Decide if Montessori Homeschooling is Right for Your Family, Part 4: How old do my kids have to be to start Montessori homeschooling?

This one is a good question. My answer is always the same. Your child has to be zero days old for you to start Montessori homeschooling.

You can homeschool from birth!

Better yet, start before your precious babe is out of the safety of your womb. 

Before you click away and thing I’ve gone nuts, hear me out. 

Montessori homeschooling is not really schooling in the sense we understand today in modern society. Kids in desks, with homework assignments. Babies learning sight words and ABC’s. Toddlers reciting the periodic table. It’s none of that! 

What I mean, is that you can incorporate Montessori principles into your home, where your child is naturally learning more information in the first five years of her life than she will learn the rest of her time on this earth. So, it’s kind of a “home-school” from birth. 

Here is an overview of what you can be doing with your child each year, in a very generalized format. 

0-12 Months:

Talk, talk, talk. Use gentleness and make eye contact with your baby. The more language your child hears and sees you speaking, the more language she will acquire.

Let her roam and roll on the floor, not restricted to a playpen or corner of the room. (Babyproof as large of a space in your home as possible.)

Read to your baby. Snuggle, rock, cuddle. Let your baby cook with you, clean with you, garden with you - even from those first few months where you lay her on a blanket in the shade.

Take her outside on walks. Let her pull the grass up with her fingers.

In those first few weeks and months, let her look at black and white images and moving mobiles (made for babies to look at, not for parents - look from baby’s point of view.)

Allow your baby to do as much for herself as she can. Don’t prop her to sit or put her in a walker to walk. She will get there on her own!

Use a low, safe mirror for your baby to see herself!

Let her handle different textures. Use real wood and cotton toys over plastic every time.

Expose her to a variety of first foods, letting her feed herself (and allowing her to help with the clean up!) 

12-24 Months:

Your baby is quickly growing into a toddler. She wants to defy nature with her movements and self-control! Let her, as much as possible, be on the move!

Get an indoor climbing structure (like a Pikler triangle), a stacking toy, a threading toy, a baby doll, a ball drop, and some animal figures. Keep the toys and stuff to an absolute minimum.
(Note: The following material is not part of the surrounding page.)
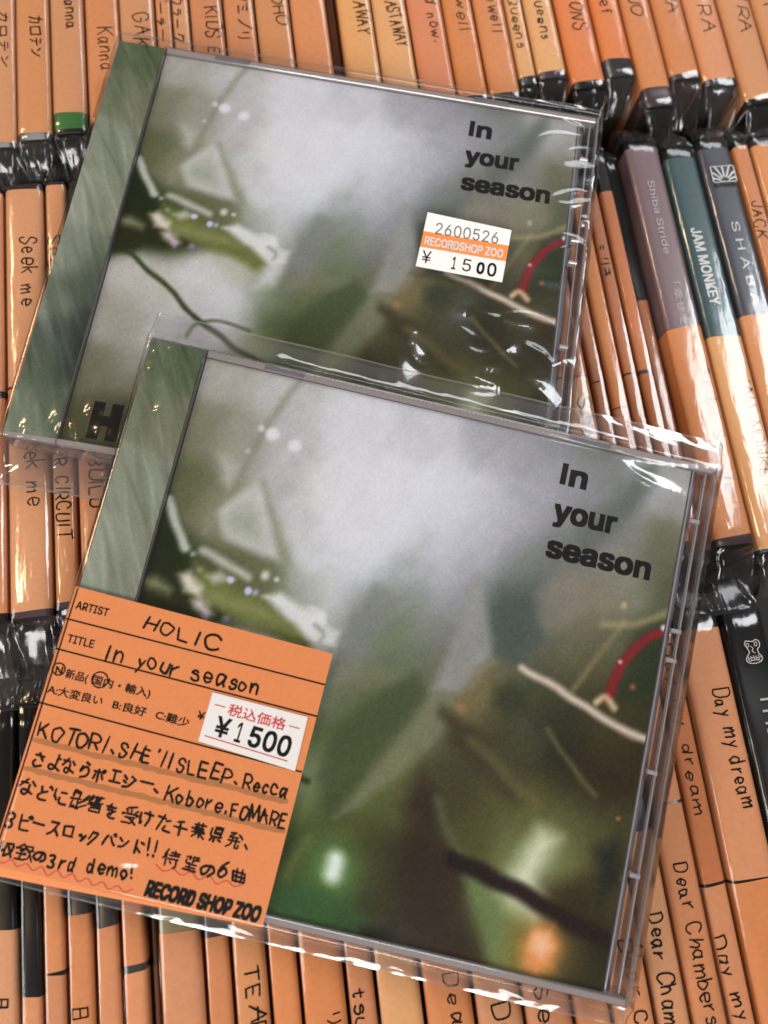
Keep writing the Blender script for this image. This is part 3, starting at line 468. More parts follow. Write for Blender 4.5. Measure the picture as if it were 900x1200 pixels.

The less you have and neater your few toys are arranged, the more engaged and playful she will be.

Keep reading to her, playing finger-plays and baby games with her, take her outside as much as possible each day, and help her to do everything herself.

She can sit and eat and play at a low table (one from IKEA with the legs cut down is perfect and budget-friendly.) She can help in the kitchen, learn to wash her hands, learn to feed the pet, wash the windows, and all of the other things you do each day. Her favorite entertainment will be helping Mommy, not the TV! 

2-3 Years Old:

At two years old is when you can really start into some Montessori tray activities with your toddler!

The easiest thing to do at this age is to set out about 4 trays and change them weekly. You can pick a theme or go off of your child’s interests.

Is she really into frogs? You can teach her about the lifecycle of a frog and the different kinds of frogs! She can lace a frog card you printed on card stock with a shoelace. She can sort frogs by color or type. She can count toy frogs or erasers. She can put one frog toy into each well of a muffin tin using a scoop!

You don’t have to set out trays, these are just options if you are ready for some focused learning trays to help your child develop her fine motor skills, pre-reading skills, and pre-math skills.

Two to three years old is also a time for helping, fostering independence, learning how to take care of oneself, reading as many books with Mom as she can, and adventuring outside.

The sensitive period for language is peaking this year and then slowing by almost 3 years old. Your child’s vocabulary will likely be taking off!

Her need for movement is at a high, as well! Let that kid run, climb, jump! Find a “toddler games” book or website and play, play, play! Forts, couch cushions, and playgrounds will be your friends this year. 

3-6 Years Old: 

At three years old, a child is ready to enter the Montessori Children’s House in the primary classroom, which houses students ages 3-6 in the same classroom. This is when all of the really cool stuff (in my opinion) begins. Everything up until now is preparation for the work the child gets to do in the primary classroom. 

If you are homeschooling, as most of you reading are at least thinking about doing, this is when the Montessori Materials for sensorial, language, math, and cultural studies will be utilized. 

If you have been letting your child help as much as possible at home these last three years, the practical life work at home should continue. If you haven’t, then you can now make it a point to allow your child to do anything and everything herself that she can. 

These three years are crucial to the child’s ability to have a firm foundation in reading, math, and an overall curiosity about the world around her! 

Start with the sensorial exercises, and introduce letter sounds starting around age three. When your child has mastered a few of the sensorial exercises, you can start math! The cultural exercises can start anytime. The cultural area of a Montessori classroom contains science and geography lessons. Children age three (and sometimes even 2.5) love learning about other people, places, animals, and the world around them through simple, engaging, hands-on activities.